Social media is having a field day making comparisons with the 1963 assassination of President John F. Kennedy by Lee Harvey Oswald. Just as in that case, there are many claims this is a conspiracy and there were two shooters, not just one.

It’s the so-called Magic Bullet which penetrated Kennedy’s forehead which is held as proof of a second shooter. It’s called the Magic Bullet because Oswald could not have fired it from his sixth floor perch.

Oswald was a former Marine and a much better shot than Crooks. Oswald had a sniper rifle with telescopic sight. A few hours after shooting the president, he shot and killed a policeman who stopped him in the street, and went to see a movie where he was arrested. Two days later, he was killed by Jack Ruby, a night club owner as Oswald was being escorted out of a police garage.

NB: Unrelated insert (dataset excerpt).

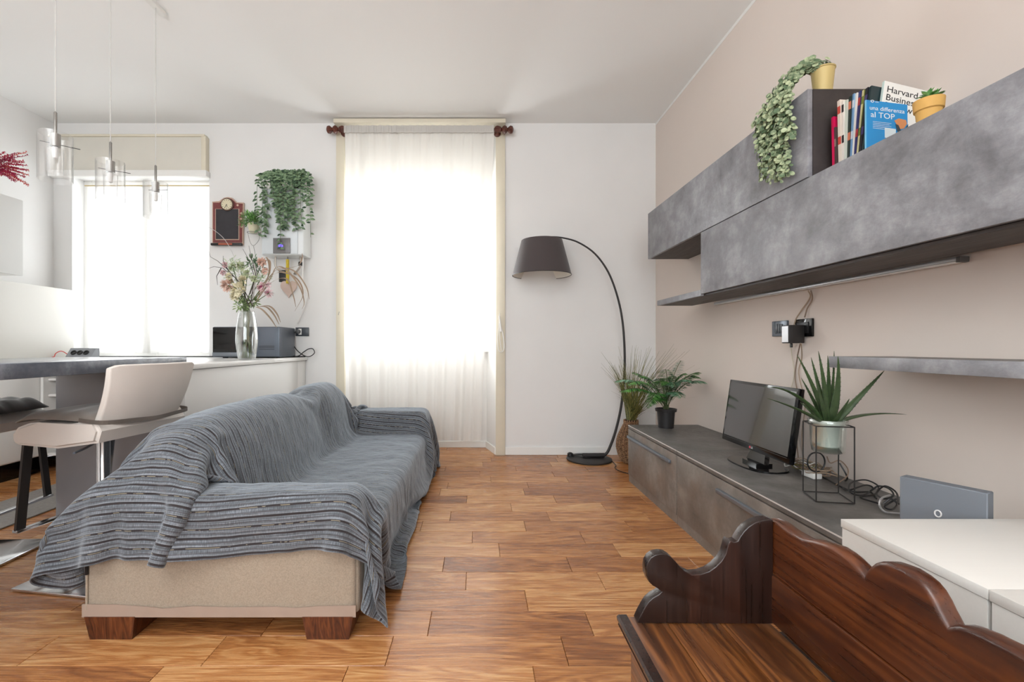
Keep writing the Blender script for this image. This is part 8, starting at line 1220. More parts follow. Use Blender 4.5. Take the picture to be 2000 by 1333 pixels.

It’s hard to understand why, if indeed Brooks was hired to be one of two shooters, he undertook a suicide mission. He was intelligent enough to know there would be no way out for him. Illusions of grandeur can outweigh realistic assessments, but a paid assassin’s job is different. They would want to get out alive.

All one can say with certainty now is that the US has a record of inept assassins. John Hinckley fired six rounds with a revolver from 15 feet away at President Ronald Reagan – and missed. That too, was called a colossal secret service failure, as Hinkley was among a group of Reagan admirers and he wasn’t vetted. The press were kept 20 feet away while Hinkley was closer to Reagan.

There have been several attempts against Barack Obama, too, from far right white supremacists as well as just plain nutcases. Weapons included knives, shotguns and a homemade radiation gun. In this case at least, the would be assassins were always more inept than the secret service.

Just as Ronald Reagan profited from a windfall of sympathy after surviving Hinkley’s assassination attempt, Trump is surging ahead in the polls, playing Mr. Cool brilliantly. But November is still far away, and anything could happen now that President Joe Biden has stepped out of the presidential race.